A decisão do tribunal egípcio oferece também ocasião oportuna para evocar um dos mais célebres discursos de Barack Obama, proferido no Cairo, no dia 4 de junho desse ano, já tão distante, de 2009 ("Dez discursos pela paz", Fio da Palavra, Porto, 2010). Obama começou por apontar os principais focos de tensão que, quanto a si, constituíam então as principais ameaças à paz mundial:
Em primeiro lugar, a invasão do Iaque. "Hoje a América tem uma dupla responsabilidade: ajudar o Iraque a construir um futuro melhor e deixar o Iraque aos iraquianos. (...) A soberania do Iraque pertence-lhe". Seis anos depois, os terroristas do "Estado Islâmico" conquistavam a cidade de Ramadi e continuam a controlar grande parte do território do Iraque e da Síria, aproveitando-se da fragilidade de sociedades profundamente desestruturadas por guerras permanentes.
Depois, abordou o conflito israelo-palestiniano com grande frontalidade: "Que ninguém tenha dúvidas: a situação do povo palestiniano é intolerável. E a América não vai virar as costas à legítima aspiração dos palestinianos à dignidade (...) e a um estado próprio. (...) todos temos a responsabilidade de trabalhar para o dia em que as mães israelitas e palestinianas possam ver os seus filhos crescer sem medo".
Em terceiro lugar, reafirmou o seu empenhamento na construção de um Mundo sem armas nucleares a propósito dos esforços para chegar a um acordo com o Irão, o que acabaria por conseguir, já no decurso do corrente ano de 2015, embora acirrando o Governo extremista de Israel, liderado por Benjamim Netanhyau, vencedor tangencial das últimas eleições.
Ao longo do discurso, soube denunciar os estereótipos com que habitualmente se procura estigmatizar o Islão. Confiante na possibilidade de "um novo começo", defendeu energicamente a democracia, reconhecendo porém que "nenhum sistema de governo pode ou deve ser imposto por uma nação a outra". E falou por fim da liberdade, da tolerância, dos direitos das mulheres, da importância da educação e do desenvolvimento económico. E repetiu: "Temos o poder de construir o Mundo que queremos mas só se tivermos a coragem de meter ombros a um novo começo". Um balanço amargo, enfim, que se adivinha particularmente penoso, desde logo, para o próprio autor.

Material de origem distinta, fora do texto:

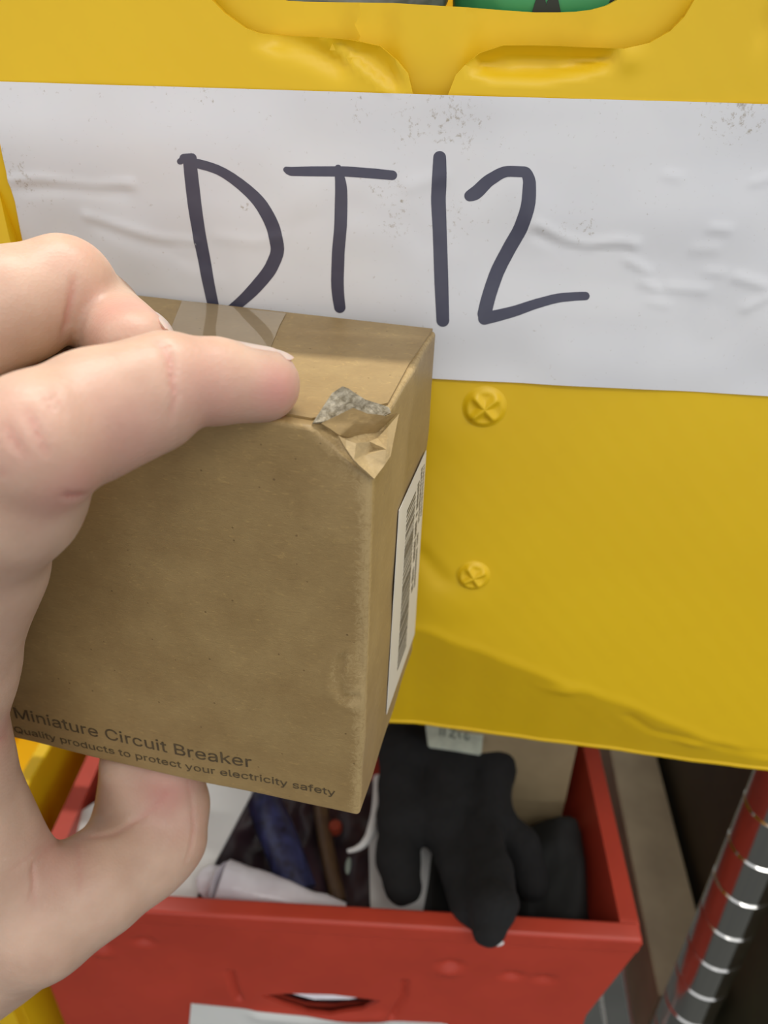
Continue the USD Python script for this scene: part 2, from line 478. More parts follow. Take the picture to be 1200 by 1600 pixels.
def post(x, y):
    prof = []
    z = FLOOR + 20
    top = 700.0
    r = 12.7
    off = (-316.0 - z) % 25.4
    prof.append((0, z)); prof.append((r, z))
    zz = z + off
    while zz < top - 5:
        prof += [(r, zz - 1.5), (r - 0.1, zz - 1.2), (r - 0.9, zz - 0.6), (r - 0.9, zz + 0.6), (r - 0.1, zz + 1.2), (r, zz + 1.5)]
        zz += 25.4
    prof += [(r, top), (r - 3, top + 3), (0, top + 3)]
    m = trimesh.creation.revolve(np.array(prof), sections=40)
    m.apply_translation((x, y, 0))
    return m


XL, YB = -770.0, 640.0
for (x, y) in ((POST_X, POST_Y), (XL, POST_Y), (POST_X, YB), (XL, YB)):
    pp = shelf.part('post', post(x, y), m_chrome, smooth=25)
    foot = tube([(x, y, FLOOR), (x, y, FLOOR + 6), (x, y, FLOOR + 22)], [15, 15, 8], 20)
    shelf.part('leveling_foot', foot, m_olive, smooth=30, parent=pp)
for zs in (SH_UP, SH_LO):
    for yy in (POST_Y + 2, YB - 2):
        for dz in (-4, -30):
            shelf.part('shelf_rail', tube([(XL + 12, yy, zs + dz), (POST_X - 12, yy, zs + dz)], 3.2, 10), m_chrome, smooth=40)
    for xx in (XL, POST_X):
        for dz in (-4, -30):
            shelf.part('shelf_rail', tube([(xx, POST_Y + 12, zs + dz), (xx, YB - 12, zs + dz)], 3.2, 10), m_chrome, smooth=40)
    for i, xx in enumerate(np.linspace(XL + 25, POST_X - 25, 36)):
        shelf.part('shelf_wire', tube([(xx, POST_Y - 1, zs - 1.5), (xx, YB + 1, zs - 1.5)], 1.5, 6), m_chrome, smooth=40)

# ------------------------------------------------------------------ yellow bin
Y0 = 172.5
CREASE = [at_y(650, 985, Y0), at_y(1200, 1192, Y0)]
c0, c1 = np.array([CREASE[0][0], CREASE[0][2]]), np.array([CREASE[1][0], CREASE[1][2]])


def crease_line(x):
    z = c0[1] + (x - c0[0]) * (c1[1] - c0[1]) / (c1[0] - c0[0])
    z = np.where(x < c0[0], c0[1] - 0.06 * (c0[0] - x), z)
    return z + 0.6 * np.sin(x * 0.13) * np.clip((x - 10) / 40, 0, 1) + 0.25 * np.sin(x * 0.41 + 1)


DENTS = []


def panel_y(x, z):
    x, z = np.asarray(x, float), np.asarray(z, float)
    y = np.full(x.shape, Y0)
    push = 0.150 * np.clip(-46 - x, 0, 60)                                   # the box leans on the panel here
    y = y + push * sstep(-18, -62, z)
    d = crease_line(x) - z
    y = y + 0.33 * np.logaddexp(0, d / 1.2) * 1.2                   # bent in under the crease
    y = y - 0.3 * np.exp(-((d + 1.0) / 1.8) ** 2)
    for kind, *a in DENTS:
        if kind == 'blob':
            cx, cz, rx, rz, h = a
            y = y + h * np.exp(-(((x - cx) / rx) ** 2 + ((z - cz) / rz) ** 2))
        elif kind == 'fold':
            pl, w, h = a
            y = y + h * np.exp(-(seg_dist(x, z, pl) / w) ** 2)
        elif kind == 'pocket':
            pl, w, h = a
            pg = Polygon(pl)
            inside = shapely.contains_xy(pg, x, z)
            dd = shapely.distance(pg.exterior, shapely.points(x, z)) * np.where(inside, 1, -1)
            y = y + h * sstep(-w / 2, w, dd)
    return y


def on_panel(px, py, lift=0.0):
    y = Y0
    for _ in range(12):
        p = at_y(px, py, y)
        y = float(panel_y(p[0], p[2])) - lift
    return at_y(px, py, y)


def xz(px, py):
    p = on_panel(px, py)
    return (p[0], p[2])


def flat(pts):
    return [tuple(at_y(px, py, Y0)[[0, 2]]) for px, py in pts]


DENTS += [
    ('pocket', flat([(738, 92), (790, 76), (880, 75), (955, 82), (962, 98), (915, 112), (850, 122), (770, 120), (735, 108)]), 1.3, 2.6),
    ('blob', *flat([(985, 92)])[0], 2.6, 2.0, -0.8), ('blob', *flat([(800, 88)])[0], 1.6, 2.0, -0.6), ('blob', *flat([(880, 85)])[0], 1.6, 2.2, -0.7),
    ('fold', flat([(500, 62), (540, 88), (580, 118), (606, 138)]), 0.8, -0.45), ('pocket', flat([(508, 63), (560, 66), (596, 80), (620, 110), (627, 138), (608, 138), (582, 118), (545, 88)]), 1.0, 1.5),
    ('fold', flat([(430, 58), (490, 80), (530, 100)]), 2.0, 1.6), ('fold', flat([(405, 60), (435, 66)]), 1.3, 0.9),
    ('blob', *flat([(840, 150)])[0], 22, 5, -0.6),
    ('blob', *flat([(880, 1082)])[0], 4.5, 2.0, -0.7), ('blob', *flat([(1085, 1166)])[0], 5.0, 1.8, -0.9),
    ('fold', flat([(655, 865), (690, 905)]), 2.5, 0.6), ('blob', *flat([(700, 940)])[0], 10, 8, -0.8), ('blob', *flat([(705, 670)])[0], 9, 9, -0.6),
    ('fold', flat([(985, 1125), (1020, 1150), (1200, 1182)]), 1.6, 0.5),
    ('blob', *flat([(1197, 40)])[0], 1.0, 3.2, 0.9),
]
yb = Thing('yellow_bin', (12, Y0 + 150, SH_UP), 'yellow corrugated plastic bin with a hand hole, the white label across its front', 'bin')
BX0, BX1 = -103.0, 127.0
bl_, br_ = np.array(xz(625, 1127)), np.array(xz(1200, 1201))


def bottom_z(x):
    return bl_[1] + (x - bl_[0]) * (br_[1] - bl_[1]) / (br_[0] - bl_[0])


TOPZ = 46.0
cut_left = [(331, 0), (352, 21), (384, 44), (405, 52), (440, 56), (496, 58), (545, 62), (566, 66), (594, 72), (622, 96), (638, 115), (646, 150), (648, 175)]
cut_right = [(700, 175), (700, 148), (712, 117), (727, 101), (750, 83), (786, 71), (835, 71), (876, 72), (912, 74), (975, 76), (1015, 67), (1047, 49), (1069, 27), (1085, 0)]
cut = flat(cut_left) + flat(cut_right)
cut += [(63, 24), (58, 31), (48, 35), (-38, 35), (-50, 31), (-55, 22)]
cut_poly = Polygon(cut).buffer(0.35).buffer(-0.35)
outer = Polygon([(BX0, TOPZ)] + [(x, bottom_z(x)) for x in np.linspace(BX0, BX1, 12)] + [(BX1, TOPZ)]).difference(cut_poly)
yb.part('front_panel', sheet(outer, panel_y, 1.6, 1.3), m_yellow, smooth=42)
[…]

Foram grandes e audaciosas as esperanças suscitadas pelos levantamentos democráticos que vertiginosamente percorreram os países árabes a partir de 2011. Temos que preservar essa poderosa inspiração até que chegue o momento em que o Mediterrâneo possa reencontrar finalmente a sua vocação ancestral, enquanto espaço de comunicação entre continentes, lugar de convivência pacífica entre os povos que habitam as suas margens, de diálogo e partilha de culturas, de coexistência de crenças e construção de civilizações.